*DATA*:
= = = = = = =

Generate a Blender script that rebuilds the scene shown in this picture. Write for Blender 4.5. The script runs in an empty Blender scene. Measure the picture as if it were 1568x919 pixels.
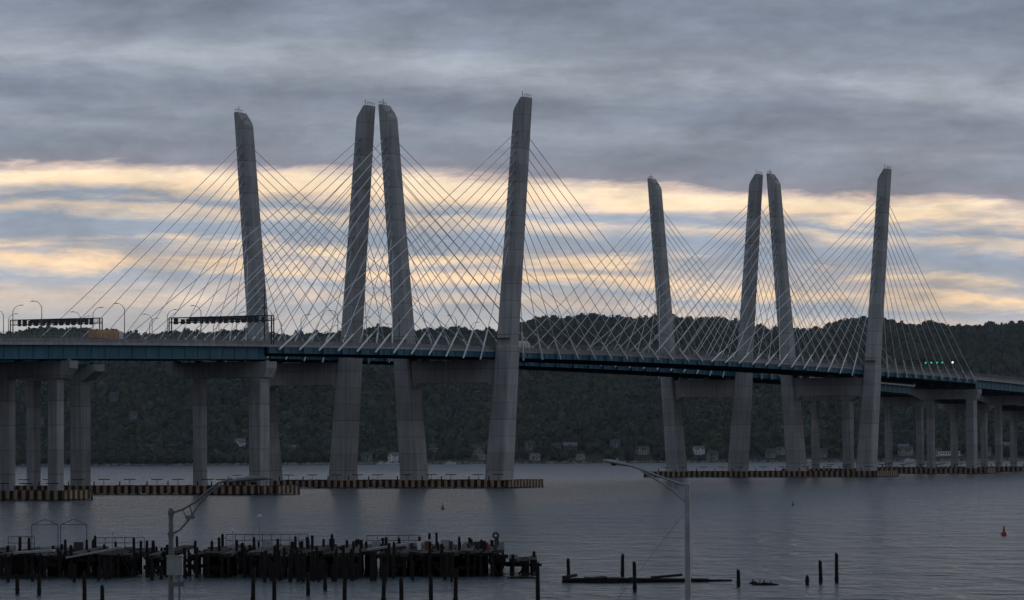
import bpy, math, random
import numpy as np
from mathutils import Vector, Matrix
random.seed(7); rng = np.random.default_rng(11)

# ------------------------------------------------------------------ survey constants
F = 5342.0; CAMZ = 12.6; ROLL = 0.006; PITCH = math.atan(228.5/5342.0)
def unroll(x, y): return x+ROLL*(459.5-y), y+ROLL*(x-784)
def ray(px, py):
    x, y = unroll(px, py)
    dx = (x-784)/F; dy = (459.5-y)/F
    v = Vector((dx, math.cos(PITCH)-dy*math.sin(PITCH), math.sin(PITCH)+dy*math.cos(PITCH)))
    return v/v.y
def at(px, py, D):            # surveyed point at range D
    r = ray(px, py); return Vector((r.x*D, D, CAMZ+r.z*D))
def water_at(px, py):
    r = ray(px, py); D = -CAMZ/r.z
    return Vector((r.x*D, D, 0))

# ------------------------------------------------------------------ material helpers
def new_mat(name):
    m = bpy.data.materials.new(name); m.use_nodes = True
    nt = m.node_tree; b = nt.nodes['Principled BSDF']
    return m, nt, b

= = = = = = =

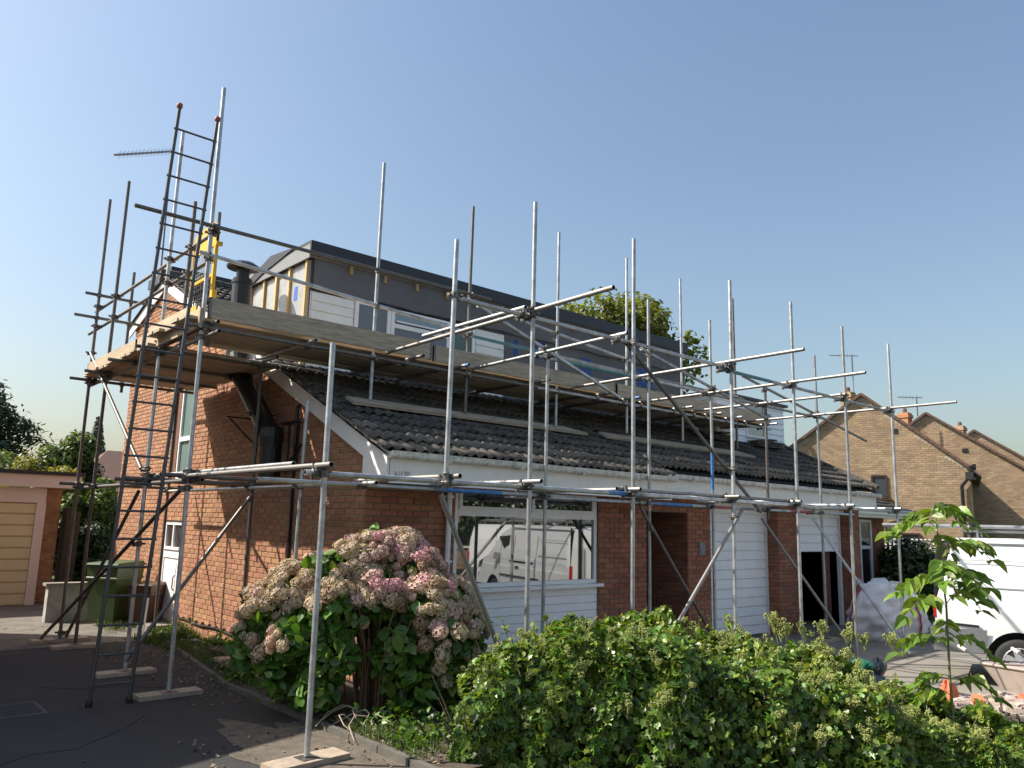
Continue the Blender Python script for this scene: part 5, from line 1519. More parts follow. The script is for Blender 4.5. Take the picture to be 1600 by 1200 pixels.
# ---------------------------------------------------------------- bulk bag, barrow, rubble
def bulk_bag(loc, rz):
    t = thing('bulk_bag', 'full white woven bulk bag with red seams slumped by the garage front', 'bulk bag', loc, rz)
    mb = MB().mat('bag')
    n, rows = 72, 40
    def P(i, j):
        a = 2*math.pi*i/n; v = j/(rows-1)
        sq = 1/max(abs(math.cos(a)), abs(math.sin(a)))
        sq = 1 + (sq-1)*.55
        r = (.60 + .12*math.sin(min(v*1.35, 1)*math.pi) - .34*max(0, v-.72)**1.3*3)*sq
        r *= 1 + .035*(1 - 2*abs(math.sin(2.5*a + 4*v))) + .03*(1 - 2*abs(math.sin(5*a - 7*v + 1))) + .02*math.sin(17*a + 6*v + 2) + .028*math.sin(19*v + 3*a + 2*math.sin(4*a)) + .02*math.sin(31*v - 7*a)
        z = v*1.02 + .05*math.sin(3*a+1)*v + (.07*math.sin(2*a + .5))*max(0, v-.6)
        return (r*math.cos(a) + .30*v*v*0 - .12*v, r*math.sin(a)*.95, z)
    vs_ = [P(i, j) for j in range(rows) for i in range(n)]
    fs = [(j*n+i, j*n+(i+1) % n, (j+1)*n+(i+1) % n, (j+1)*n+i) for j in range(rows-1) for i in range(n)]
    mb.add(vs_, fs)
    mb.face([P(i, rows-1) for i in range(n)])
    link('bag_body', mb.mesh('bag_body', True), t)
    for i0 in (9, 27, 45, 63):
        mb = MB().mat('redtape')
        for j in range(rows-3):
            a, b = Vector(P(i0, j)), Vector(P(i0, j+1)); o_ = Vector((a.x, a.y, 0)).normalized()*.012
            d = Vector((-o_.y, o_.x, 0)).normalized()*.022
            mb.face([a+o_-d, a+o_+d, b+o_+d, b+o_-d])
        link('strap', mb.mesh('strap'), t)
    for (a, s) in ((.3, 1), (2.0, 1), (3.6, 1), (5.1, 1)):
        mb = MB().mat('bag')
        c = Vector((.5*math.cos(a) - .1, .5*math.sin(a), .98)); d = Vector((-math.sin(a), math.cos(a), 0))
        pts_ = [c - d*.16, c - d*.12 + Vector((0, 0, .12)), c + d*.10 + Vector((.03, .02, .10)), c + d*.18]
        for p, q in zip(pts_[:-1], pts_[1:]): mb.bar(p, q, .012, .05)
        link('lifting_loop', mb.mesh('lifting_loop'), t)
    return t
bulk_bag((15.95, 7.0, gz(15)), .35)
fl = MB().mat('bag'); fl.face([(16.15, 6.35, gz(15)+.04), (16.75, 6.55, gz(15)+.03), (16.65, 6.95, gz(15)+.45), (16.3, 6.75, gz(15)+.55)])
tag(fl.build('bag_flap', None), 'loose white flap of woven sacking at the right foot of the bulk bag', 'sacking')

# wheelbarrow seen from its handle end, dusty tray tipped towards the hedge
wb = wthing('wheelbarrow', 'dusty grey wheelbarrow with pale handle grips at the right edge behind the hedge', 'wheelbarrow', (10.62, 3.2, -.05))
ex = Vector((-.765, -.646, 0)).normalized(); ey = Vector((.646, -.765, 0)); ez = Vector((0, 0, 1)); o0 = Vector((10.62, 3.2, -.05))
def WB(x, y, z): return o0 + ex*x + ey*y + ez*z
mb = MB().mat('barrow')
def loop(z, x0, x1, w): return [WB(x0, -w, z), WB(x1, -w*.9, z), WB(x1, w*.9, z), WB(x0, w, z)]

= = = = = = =

*PROBLEM DESCRIPTION*:
Only the lines from "Generate a Blender" through "return m, nt, b" should appear in your output, copied exactly with both end lines, and with no pictures.

*RESPONSE*:
Generate a Blender script that rebuilds the scene shown in this picture. Write for Blender 4.5. The script runs in an empty Blender scene. Measure the picture as if it were 1568x919 pixels.
import bpy, math, random
import numpy as np
from mathutils import Vector, Matrix
random.seed(7); rng = np.random.default_rng(11)

# ------------------------------------------------------------------ survey constants
F = 5342.0; CAMZ = 12.6; ROLL = 0.006; PITCH = math.atan(228.5/5342.0)
def unroll(x, y): return x+ROLL*(459.5-y), y+ROLL*(x-784)
def ray(px, py):
    x, y = unroll(px, py)
    dx = (x-784)/F; dy = (459.5-y)/F
    v = Vector((dx, math.cos(PITCH)-dy*math.sin(PITCH), math.sin(PITCH)+dy*math.cos(PITCH)))
    return v/v.y
def at(px, py, D):            # surveyed point at range D
    r = ray(px, py); return Vector((r.x*D, D, CAMZ+r.z*D))
def water_at(px, py):
    r = ray(px, py); D = -CAMZ/r.z
    return Vector((r.x*D, D, 0))

# ------------------------------------------------------------------ material helpers
def new_mat(name):
    m = bpy.data.materials.new(name); m.use_nodes = True
    nt = m.node_tree; b = nt.nodes['Principled BSDF']
    return m, nt, b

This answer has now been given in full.